A good story, it would be much better with some tightening. There is awkwardness in its construction, particularly at the beginning with some needless repetition and the lack of a cohesive focus. The oddly-constructed sentences don't help either. For instance: "It is a wonder the cellar is not even more filled with ghosts" should read "It is a wonder the cellar is not filled with more ghosts." It's possible Ness wanted to create an image of canned sardines pressed together, but these are ghosts, ones we're told early on pass through objects, so no matter how many ghosts there are the cellar can never be filled to capacity, as there is no capacity.

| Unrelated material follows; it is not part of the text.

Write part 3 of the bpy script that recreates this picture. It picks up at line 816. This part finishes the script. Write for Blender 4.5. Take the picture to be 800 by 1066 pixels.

The second half reads far better. The story should be shorter, though, many of the vignettes unnecessary. I'd recommend a re-working and hopefully see it in re/print .

Soulless in His Sight by Milo James Fowler. 7/10
A father and son (known as Fatha and Boy) live alone in a post apocalyptic town. With his crossbow Fatha dispatches anyone who comes by, telling his son that he's searching for a soul for him. Things become complicated when Boy meets an outsider he tries to befriend.

Despite a note of the sentimental and a weak opening I quite liked this story. The language is consistent, as are its thematic points. The characters are not terribly likeable but their world is in such ruin that the reader pushes conventional notions of sympathy aside. Few words are wasted on the apocalyptic backdrop; the story succeeds in generating a character-driven narrative that the details of bombs and fallout are unnecessary. The atmosphere and crumbling setting are enough to hint at the basics, and in this case the basics are all we require.

My problem with the opening is the unnecessary violence. The fact that Fatha is killing everyone who comes by is enough to portray a violent future bent on survival, and the splattering blood is, pardon the pun, overkill. Besides, narrator Boy has seen this form of violence since birth and has grown accustomed to it the way we, in this humble age, have grown accustomed to watching someone smoke a cigarette. I wouldn't describe the act of smoking in detail, just as Boy wouldn't bother with the details his father's bad habits.